بِسْمِ اللّٰهِ الرَّحْمٰنِ الرَّح۪يمِ

وَمَا جَعَلْنَٰهُمْ جَسَدًا لَّا يَأْكُلُونَ ٱلطَّعَامَ وَمَا كَانُواْ خَٰلِدِينَ ﴿٨

Biz onları yemek yemez birer cesed olarak yaratmadık. Onlar (bu dünyâda) ebedî de değillerdi.

— Hasan Basri Çantay

ثُمَّ صَدَقْنَٰهُمُ ٱلْوَعْدَ فَأَنجَيْنَٰهُمْ وَمَن نَّشَآءُ وَأَهْلَكْنَا ٱلْمُسْرِفِينَ ﴿٩

Sonra biz onlara olan va'd (imiz) in doğruluğunu gösterdik de hem kendilerini, hem kimleri diliyorsak onları kurtardık. İftiracıları ise helak etdik.

— Hasan Basri Çantay

لَقَدْ أَنزَلْنَآ إِلَيْكُمْ كِتَٰبًا فِيهِ ذِكْرُكُمْۖ أَفَلَا تَعْقِلُونَ ﴿١٠

Andolsun, size öyle bir kitab indirmişizdir ki (bütün) zikir (ve şeref) iniz ondadır. Haalâ akıllanmıyacak mısınız?

— Hasan Basri Çantay

وَكَمْ قَصَمْنَا مِن قَرْيَةٍ كَانَتْ ظَالِمَةً وَأَنشَأْنَا بَعْدَهَا قَوْمًا ءَاخَرِينَ ﴿١١

Biz (küfür ve) zulmeden nice memleketi kırıb geçirdik, sonra ardından da diğer kavm (ler) i yaratdık.

— Hasan Basri Çantay

فَلَمَّآ أَحَسُّواْ بَأْسَنَآ إِذَا هُم مِّنْهَا يَرْكُضُونَ ﴿١٢

(Evet), onlar azabımızı his (ve müşahede) etdikleri zaman hemen oralardan harıl harıl kaçıyorlardı.

— Hasan Basri Çantay

لَا تَرْكُضُواْ وَٱرْجِعُوٓاْ إِلَىٰ مَآ أُتْرِفْتُمْ فِيهِ وَمَسَٰكِنِكُمْ لَعَلَّكُمْ تُسْـَٔلُونَ ﴿١٣

(Onlara:) «Kaçmayın, içinde bulunduğunuz refaha, yurdlarında dönün, çünkü sorguya çekileceksiniz» (denildi).

— Hasan Basri Çantay

قَالُواْ يَٰوَيْلَنَآ إِنَّا كُنَّا ظَٰلِمِينَ ﴿١٤

Dediler: «Ne yazık bize!
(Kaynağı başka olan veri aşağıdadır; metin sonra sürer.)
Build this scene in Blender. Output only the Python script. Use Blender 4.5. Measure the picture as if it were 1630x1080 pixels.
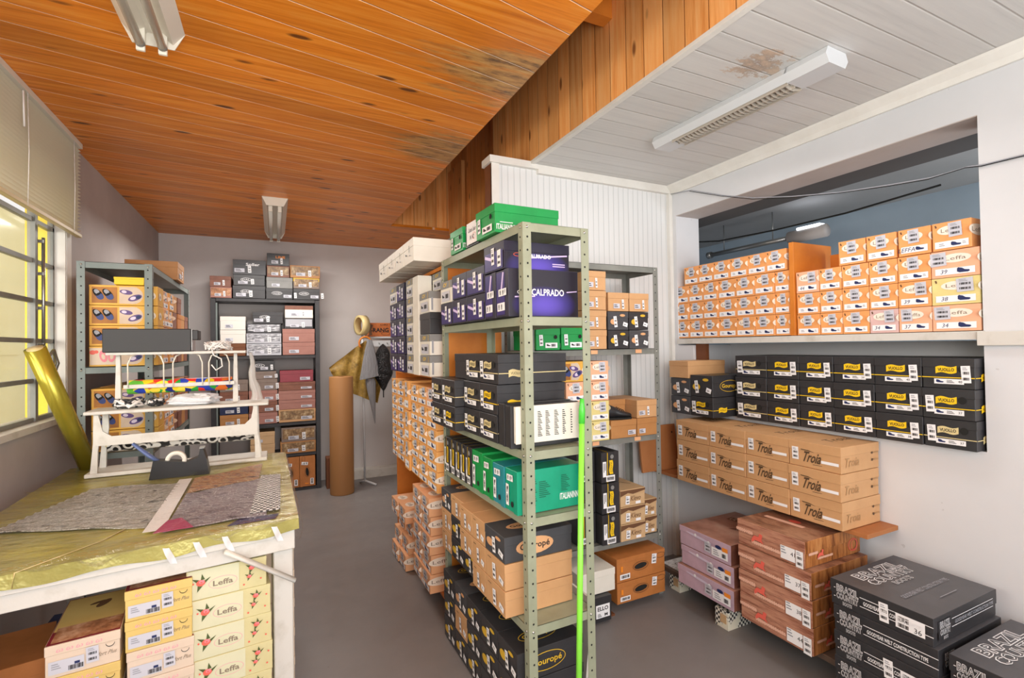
import bpy, bmesh, math, random
from mathutils import Vector, Matrix
R = random.Random(7)
for o in list(bpy.data.objects): bpy.data.objects.remove(o)
scene = bpy.context.scene
COL = scene.collection
PI = math.pi

# ---------------------------------------------------------------- camera
YAW, PIT, ROL, CH = 0.4493, 0.0143, -0.0159, 1.5133
F0 = Vector((math.sin(YAW), math.cos(YAW), 0)); R0 = Vector((math.cos(YAW), -math.sin(YAW), 0)); U0 = Vector((0, 0, 1))
FW = F0*math.cos(PIT) + U0*math.sin(PIT); UP = U0*math.cos(PIT) - F0*math.sin(PIT)
RT = R0*math.cos(ROL) + UP*math.sin(ROL); UP = UP*math.cos(ROL) - R0*math.sin(ROL)
cd = bpy.data.cameras.new('camera'); cam = bpy.data.objects.new('camera', cd); COL.objects.link(cam)
cd.sensor_width = 36; cd.lens = 785.56*36/1630; cd.clip_start = 0.02
m = Matrix.Identity(4)
for i in range(3):
    m[i][0] = RT[i]; m[i][1] = UP[i]; m[i][2] = -FW[i]
m[2][3] = CH
cam.matrix_world = m
scene.camera = cam

# ---------------------------------------------------------------- world, lights, exposure
scene.view_settings.view_transform = 'Standard'
scene.view_settings.look = 'None'
scene.view_settings.gamma = 1
scene.view_settings.use_curve_mapping = False
scene.view_settings.exposure = 0.0
w = bpy.data.worlds.new('world'); scene.world = w; w.use_nodes = True
bg = w.node_tree.nodes['Background']; bg.inputs[0].default_value = (0.93, 0.96, 1.0, 1); bg.inputs[1].default_value = 1.4

def area(name, loc, target, sx, sy, power, col=(1, 1, 1)):
    l = bpy.data.lights.new(name, 'AREA'); l.shape = 'RECTANGLE'; l.size = sx; l.size_y = sy; l.energy = power; l.color = col
    o = bpy.data.objects.new(name, l); COL.objects.link(o); o.location = loc
    o.rotation_euler = (Vector(target) - Vector(loc)).to_track_quat('-Z', 'Y').to_euler()
    return o
area('behind_camera_fill', (0.8, -1.35, 1.6), (0.8, 5, 1.2), 3.0, 2.2, 56, (1.0, 0.98, 0.95))  # fill light added behind the camera to brighten the room
area('window_daylight', (-2.0, 1.2, 2.0), (0.4, 3.0, 1.1), 2.0, 1.2, 110, (1.0, 0.97, 0.9))
area('bounced_flash', (0.1, -0.5, 1.75), (0.5, 1.3, 2.7), 0.9, 0.9, 40, (1.0, 0.97, 0.93))
area('far_room_fill', (3.7, 0.3, 1.5), (4.2, 3.2, 2.1), 0.8, 0.8, 20, (0.95, 0.98, 1.0))  # fill added out of view below the hatch, apart from the pipe lamp
area('workroom_fill', (0.03, 4.9, 2.54), (0.25, 4.9, 0), 0.25, 1.1, 36, (1.0, 0.96, 0.9))  # fill light added under the unlit back lamp to brighten the workroom
area('side_fill', (1.98, 1.6, 2.50), (1.9, 1.9, 0), 0.25, 0.8, 7, (1.0, 0.98, 0.95))  # fill light added below the unlit louvred lamp

# ---------------------------------------------------------------- materials
def lin(c): return c/12.92 if c <= 0.04045 else ((c+0.055)/1.055)**2.4
def hx(s): return tuple(lin(int(s[i:i+2], 16)/255) for i in (0, 2, 4)) + (1,)
M = {}
class NT:
    def __init__(s, name, rough=0.6, metal=0.0, spec=0.5):
        s.m = bpy.data.materials.new(name); s.m.use_nodes = True; s.t = s.m.node_tree; s.n = s.t.nodes
        s.p = s.n['Principled BSDF']; s.p.inputs['Roughness'].default_value = rough; s.p.inputs['Metallic'].default_value = metal
        s.p.inputs['Specular IOR Level'].default_value = spec; M[name] = s.m
    def new(s, k, **kw):
        n = s.n.new(k)
        for a, b in kw.items(): setattr(n, a, b)
        return n
    def l(s, a, b): s.t.links.new(a, b)
    def math(s, op, a, b=None, c=None):
        n = s.n.new('ShaderNodeMath'); n.operation = op
        for i, v in enumerate((a, b, c)):
            if v is None: continue
            if isinstance(v, (int, float)): n.inputs[i].default_value = v
            else: s.l(v, n.inputs[i])
        return n.outputs[0]
    def noise(s, vec, scale, detail=3, rough=0.5):
        n = s.n.new('ShaderNodeTexNoise'); n.inputs['Scale'].default_value = scale; n.inputs['Detail'].default_value = detail
        n.inputs['Roughness'].default_value = rough
        if vec is not None: s.l(vec, n.inputs['Vector'])
        return n.outputs['Fac']
    def obj(s): return s.n.new('ShaderNodeTexCoord').outputs['Object']
    def mapping(s, vec, sc=(1, 1, 1), loc=(0, 0, 0), rot=(0, 0, 0)):
        n = s.n.new('ShaderNodeMapping'); n.inputs['Scale'].default_value = sc; n.inputs['Location'].default_value = loc
        n.inputs['Rotation'].default_value = rot; s.l(vec, n.inputs['Vector']); return n.outputs[0]
    def ramp(s, fac, stops):
        n = s.n.new('ShaderNodeValToRGB'); e = n.color_ramp.elements
        while len(e) < len(stops): e.new(0.5)
        for i, (p, c) in enumerate(stops):
            e[i].position = p; e[i].color = c if not isinstance(c, str) else hx(c)
        s.l(fac, n.inputs[0]); return n.outputs[0]
    def mix(s, f, a, b, mode='MIX'):
        n = s.n.new('ShaderNodeMix'); n.data_type = 'RGBA'; n.blend_type = mode
        for i, v in ((0, f), (6, a), (7, b)):
            if isinstance(v, (int, float)): n.inputs[i].default_value = v
            elif isinstance(v, str): n.inputs[i].default_value = hx(v)
            elif isinstance(v, tuple): n.inputs[i].default_value = v
            else: s.l(v, n.inputs[i])
        return n.outputs[2]
    def col(s, c):
        if isinstance(c, str): s.p.inputs['Base Color'].default_value = hx(c)
        else: s.l(c, s.p.inputs['Base Color'])
    def bump(s, h, strength=0.3, dist=0.002):
        n = s.n.new('ShaderNodeBump'); n.inputs['Strength'].default_value = strength; n.inputs['Distance'].default_value = dist
        s.l(h, n.inputs['Height']); s.l(n.outputs[0], s.p.inputs['Normal'])

def plain(name, c, rough=0.6, metal=0.0, spec=0.5, alpha=None):
    n = NT(name, rough, metal, spec); n.col(c)
    if alpha is not None: n.p.inputs['Alpha'].default_value = alpha
    return n.m
def worn(name, c, c2, rough=0.6, scale=6, metal=0.0, bump=0.0, spec=0.5, lo=0.35, hi=0.75):
    """a colour with soft scuffs of a second colour"""
    n = NT(name, rough, metal, spec); v = n.obj(); f = n.noise(v, scale, 5, 0.6)
    n.col(n.ramp(f, [(lo, c), (hi, c2)]))
    if bump: n.bump(n.noise(v, scale*12, 3), bump, 0.002)
    return n.m

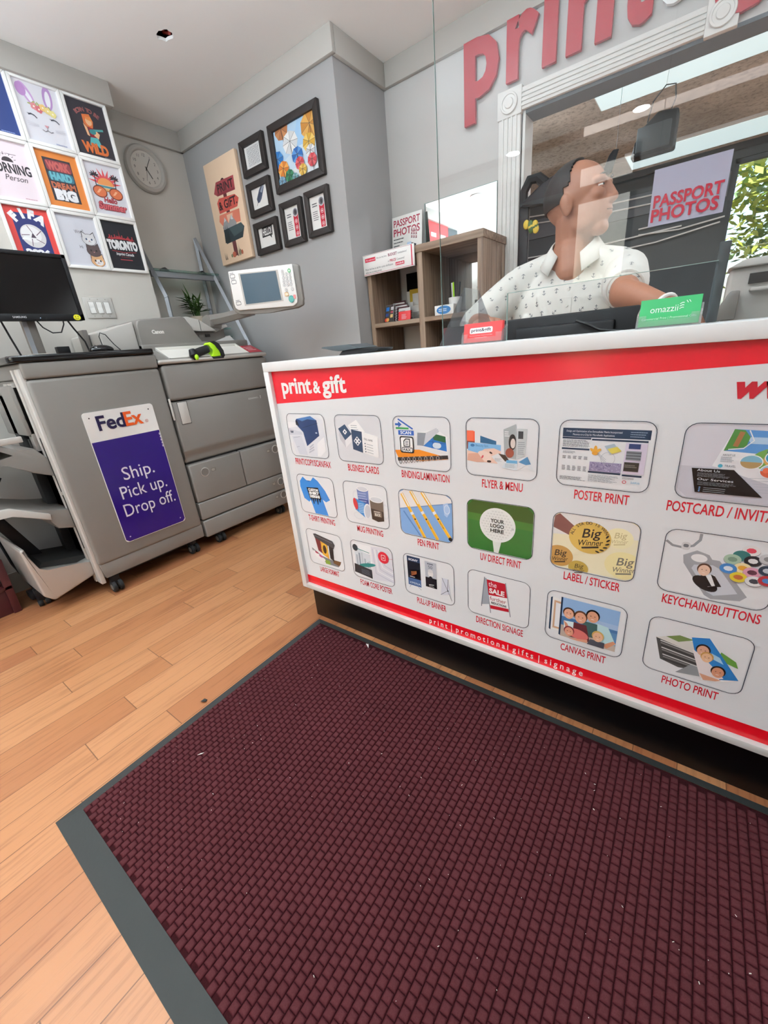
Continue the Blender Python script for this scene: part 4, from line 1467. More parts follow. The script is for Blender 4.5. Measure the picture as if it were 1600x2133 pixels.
A.ell(yb - 0.036, za + 0.014, 0.017, 0.014, '#e6e02a', 20)
A.ell(yb - 0.042, za + 0.018, 0.002, 0.003, '#2a2818', 8)
A.ell(yb - 0.030, za + 0.018, 0.002, 0.003, '#2a2818', 8)
A.line([(yb - 0.044, za + 0.011), (yb - 0.040, za + 0.007), (yb - 0.032, za + 0.007), (yb - 0.028, za + 0.011)], 0.002, '#2a2818')
mb.build('smiley_sticker', t_)['label'] = 'round yellow smiley sticker'
mb = MB().box(-2.80, -2.77, 0.765, 0.822, 1.325, 1.56, 'plastic_dark', bev=0.003)
mb.box(-2.772, -2.764, 0.765, 0.785, 1.325, 1.50, 'aluminium')
mb.build('stand_post', t_)
MB().lathe([(0.001, 0), (0.10, 0), (0.10, 0.006), (0.04, 0.012), (0.001, 0.012)], 'silver_plastic', (-2.80, 0.795, 1.3185), 'Z', 28).build('stand_base', t_)
mb = MB()
mb.tube([(-2.79, 0.83, 1.50), (-2.78, 0.85, 1.455), (-2.78, 0.885, 1.428), (-2.78, 0.925, 1.43), (-2.785, 0.95, 1.47), (-2.79, 0.955, 1.50)], 0.0032, 'wire_black')
mb.build('signal_cable', t_)
for k, pts in enumerate(([(-2.83, 0.70, 1.50), (-2.84, 0.715, 1.42), (-2.85, 0.735, 1.322)], [(-2.83, 0.985, 1.50), (-2.84, 1.01, 1.45), (-2.845, 1.045, 1.385), (-2.85, 1.055, 1.322)])):
    MB().tube(pts, 0.0045, 'wire_black').build('power_cable', t_)
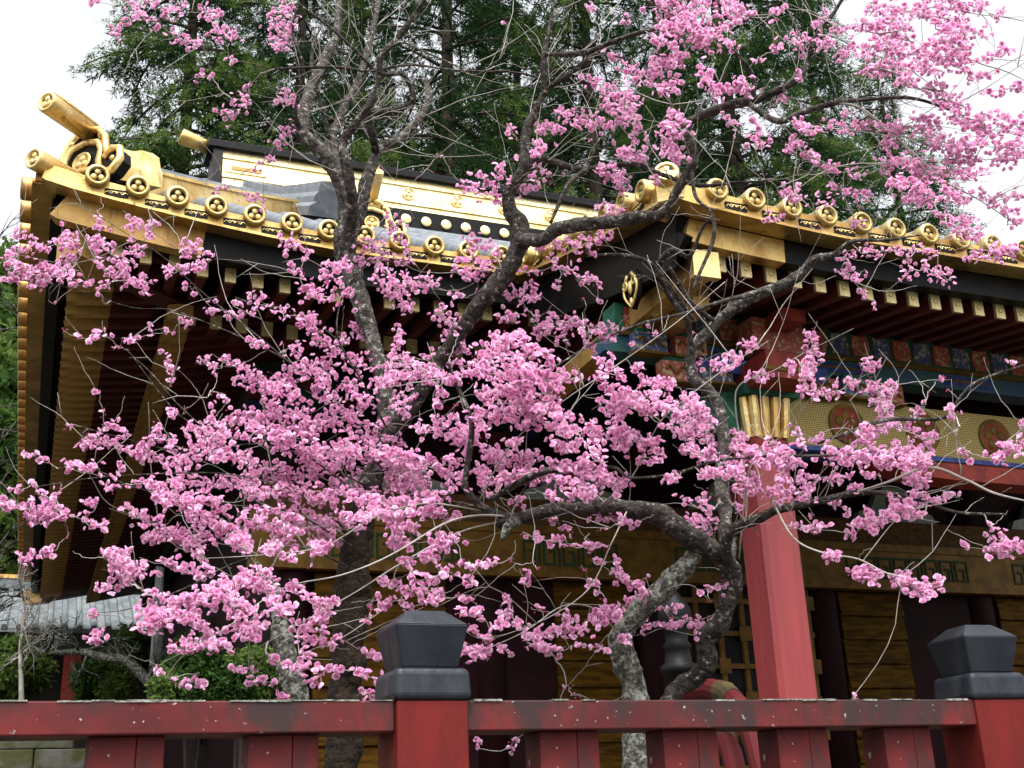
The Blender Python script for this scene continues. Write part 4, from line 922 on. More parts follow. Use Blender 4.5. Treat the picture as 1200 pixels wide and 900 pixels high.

Biz hakıykaten zaalimler idik».

— Hasan Basri Çantay

فَمَا زَالَت تِّلْكَ دَعْوَىٰهُمْ حَتَّىٰ جَعَلْنَٰهُمْ حَصِيدًا خَٰمِدِينَ ﴿١٥

Nihayet biz onları biçilmiş bir ot, ocakları sönmüş (bir kül yığını) haaline getirinceye kadar dâima feryadları bu (söz) olmuşdur.

— Hasan Basri Çantay

وَمَا خَلَقْنَا ٱلسَّمَآءَ وَٱلْأَرْضَ وَمَا بَيْنَهُمَا لَٰعِبِينَ ﴿١٦

Biz göğü de, yeri de, ikisinin arasında bulunan şeyleri de oyuncular (ın işi) olarak yaratmadık.

— Hasan Basri Çantay

لَوْ أَرَدْنَآ أَن نَّتَّخِذَ لَهْوًا لَّٱتَّخَذْنَٰهُ مِن لَّدُنَّآ إِن كُنَّا فَٰعِلِينَ ﴿١٧

Eğer biz bir eğlence edinmek isteseydik onu kendi canibimizden edinirdik elbet. Biz (böyle) yapanlar da değiliz.

— Hasan Basri Çantay

بَلْ نَقْذِفُ بِٱلْحَقِّ عَلَى ٱلْبَٰطِلِ فَيَدْمَغُهُۥ فَإِذَا هُوَ زَاهِقٌۚ وَلَكُمُ ٱلْوَيْلُ مِمَّا تَصِفُونَ ﴿١٨

Hayır, biz hakkı baatılın tepesine (indirib) atarız da o, bunun beynini parçalar. Bir de görürsünüz ki bu, yok olub gitmişdir. (Allaha karşı) vasf (ve isnâd) etmekde olduğunuz (iftiralar) dan dolayı yazıklar olsun size!